LIMITED POWER OF ATTORNEY FOR
SECTION 16 REPORTING OBLIGATIONS
Know all by these presents, that the undersigned hereby makes,
constitutes and appoints Paul Frenkiel as the undersigned's true
and lawful attorney-in-fact, with full power and authority as hereinafter
described on behalf of and in the name, place and stead of the undersigned to:
1 prepare, execute, acknowledge, deliver and file Forms 3, 4, and 5
(including any amendments thereto) with respect to the securities
of The Bancorp Inc., a Delaware corporation (the "Company"),
with the United States Securities and Exchange Commission, any
national securities exchanges and the Company, as considered
necessary or advisable under Section 16(a) of the Securities Exchange
Act of 1934 and the rules and regulations promulgated thereunder,
as amended from time to time (the "Exchange Act");
2 seek or obtain, as the undersigned's representative and on
 the undersigned's behalf, information on transactions in the
Company's securities from any third party, including brokers, employee
benefit plan administrators and trustees, and the undersigned hereby
authorizes any such person to release any such information to the
undersigned and approves and ratifies any such release of information; and
3 perform any and all other acts which in the discretion of such
attorney-in-fact are necessary or desirable for and on behalf of the
undersigned in connection with the foregoing.
The undersigned acknowledges that:
1This Power of Attorney authorizes, but does not require, such
attorney-in-fact to act in their discretion on information provided
to such attorney-in-fact without independent verification of such information;
2 any documents prepared and/or executed by such
attorney-in-fact on behalf of the undersigned pursuant to this
Power of Attorney will be in such form and will contain such
information and disclosure as such attorney-in-fact, in his or her
discretion, deems necessary or desirable;
3 neither the Company nor such attorney-in-fact assumes
(i) any liability for the undersigned's responsibility to comply with
the requirement of the Exchange Act, (ii) any liability of the undersigned
for any failure to comply with such requirements, or (iii) any
obligation or liability of the undersigned for profit disgorgement
under Section 16(b) of the Exchange Act; and
4 this Power of Attorney does not relieve the undersigned
from responsibility for compliance with the undersigned's obligations
under the Exchange Act, including without limitation the reporting
requirements under Section 16 of the Exchange Act.

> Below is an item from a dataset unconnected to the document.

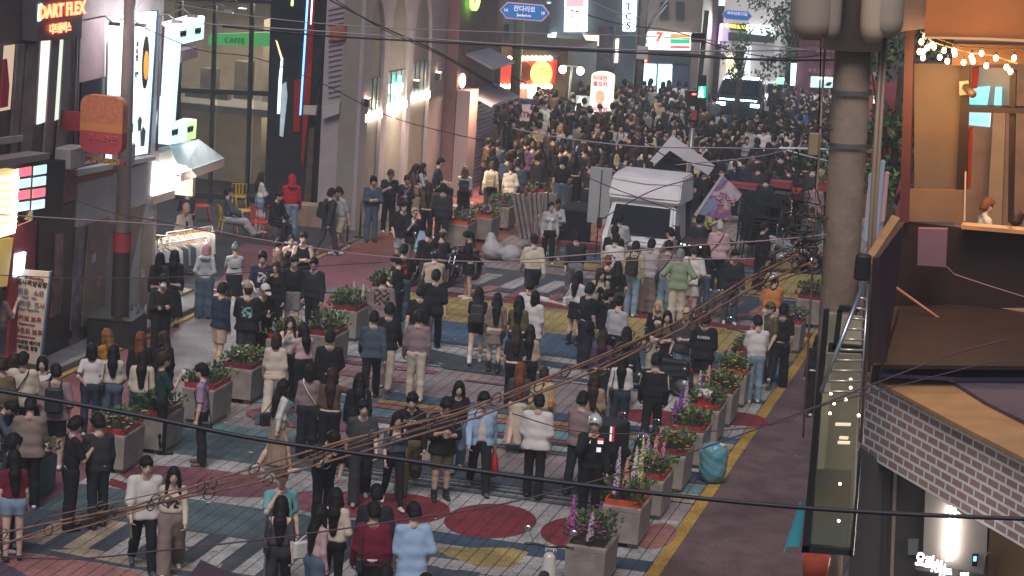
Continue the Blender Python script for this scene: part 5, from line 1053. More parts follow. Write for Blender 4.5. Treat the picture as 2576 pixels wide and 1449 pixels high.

The undersigned hereby gives and grants the foregoing
attorney-in-fact full power and authority to do and perform all
and every act and thing whatsoever requisite, necessary or
appropriate to be done in and about the foregoing matters as
fully to all intents and purposes as the undersigned might or
could do if present, with full power of substitution, hereby
ratifying all that such attorney-in-fact of, for and on behalf of
the undersigned, shall lawfully do or cause to be done by virtue
of this Limited Power of Attorney.
This Power of Attorney shall remain in full force and effect until
the undersigned is no longer required to file Forms 3, 4 and 5 with
respect to the undersigned's holdings of and transactions in securities
issued by the Company, unless earlier revoked by the undersigned
in a signed writing delivered to the foregoing attorneys-in-fact
c/o the Company.
IN WITNESS WHEREOF, the undersigned has caused this
Power of Attorney to be executed as of this 14th day of June, 2017.